Richard Nowell: Comfy, Cozy, Cheery, (Scary): New Hollywood & Metamodern Horror
Department of Audiovisual Theory and History, FAMU
Richard Nowell is a researcher and a lecturer at FAMU. His research and teaching focuses on American audiovisual culture, with an emphasis on historical trends in film production, assembly, marketing, and distribution. He is currently part of a research team examining Comfort Media, and is working on an edited collection about horror film promotion on the US market. He has published internationally on Hollywood and the Cold War, Youth-oriented cinema, and especially horror. He is also the author of Blood Money: A History of the First Teen Slasher Film Cycle (Bloomsbury), the editor of Merchants of Menace: The Business of Horror Cinema (Bloomsbury), and his work can be seen in various collections and journals including Cinema Journal, the Journal of Film & Video, and the New Review of Film and Television Studies.

Jindřiška Bláhová, Be Good, the Socialist Way: Reframing Steven Spielberg’s E.T. in Communist Czechoslovakia
Department of Audiovisual Theory and History, FAMU
Jindřiška Bláhová is a film historian and Assistant Professor in Film at the Department of Audiovisual Theory and History at FAMU. She is also the head of the Department and head of the Centre for Doctoral Studies at the Academy of Performing Arts. She specializes in history of film festivals, film culture during socialism and post-socialist transformation. Her studies have been published internationally in Historical Journal of Film, Radio and Television, Film History, Studies in European Cinema and Post Script. She wrote a number of book chapters on home video, production culture, and intersection of distribution and politics. She most recently edited a book on the Cold War histories of the The Karlovy Vary International Film Festival (NFA, 2023), to which she contributed three chapters. She is team leader of Comfort Media research project and continues her research on the IFF Karlovy Vary.

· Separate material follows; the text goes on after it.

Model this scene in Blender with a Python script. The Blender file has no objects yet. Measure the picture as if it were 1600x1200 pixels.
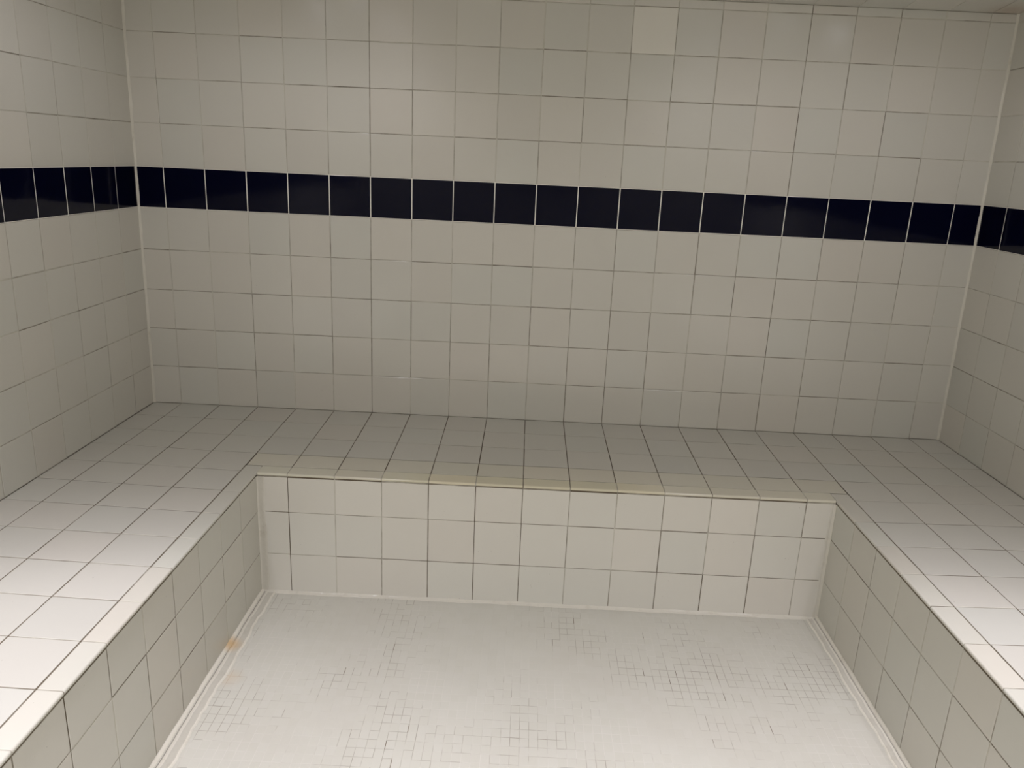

Noel Brown, The Feel-Good Film: A Contextual Approach
School of Creative and Performing Arts, Liverpool Hope University
Noel Brown is Associate Professor in Film at Liverpool Hope University, UK. He has written several books on aspects of children’s film, family entertainment and animation, including Contemporary Hollywood Animation (Edinburgh University Press, 2021), The Children’s Film: Genre, Nation and Narrative (Columbia University Press, 2017), British Children’s Cinema (I.B. Tauris, 2016) and The Hollywood Family Film (I.B. Tauris, 2012). He is also editor of The Oxford Handbook of Children’s Film (Oxford University Press, 2022), and series editor of ‘Children’s Film and Television’ for Edinburgh University Press, for which his next book, Radical Children's Film and Television (2025), is the inaugural volume. In addition, he has published on the feel-good film genre, comedy, fandom and science fiction and fantasy in a range of international publications.

Tereza Fousek Krobová: No Game for Old (Wo)men: Playing video Games as a Comfort Strategy for Female Older Adults in Czechia
Faculty of Social Sciences, Charles University / Department of Game Studies, FAMU
Tereza Fousek Krobová is a game theorist. Her research focuses on the gender aspects of digital games in the context of representation, audiences, and the gaming industry. She teaches gender, cultural, and game studies at several tertiary education institutions (Charles University’s Faculty of Social Sciences, FAMU, NYU, and Scholastika). She is a member of a research group that focuses on the Czech game industry (PRIMUS grant, FSS CU) and a group that studies the archiving of Czech games (NAKI, FAMU). She works as the dramaturge for the DVA3 show on Czech TV. She is a member of FAMU’s Comfort Media research team.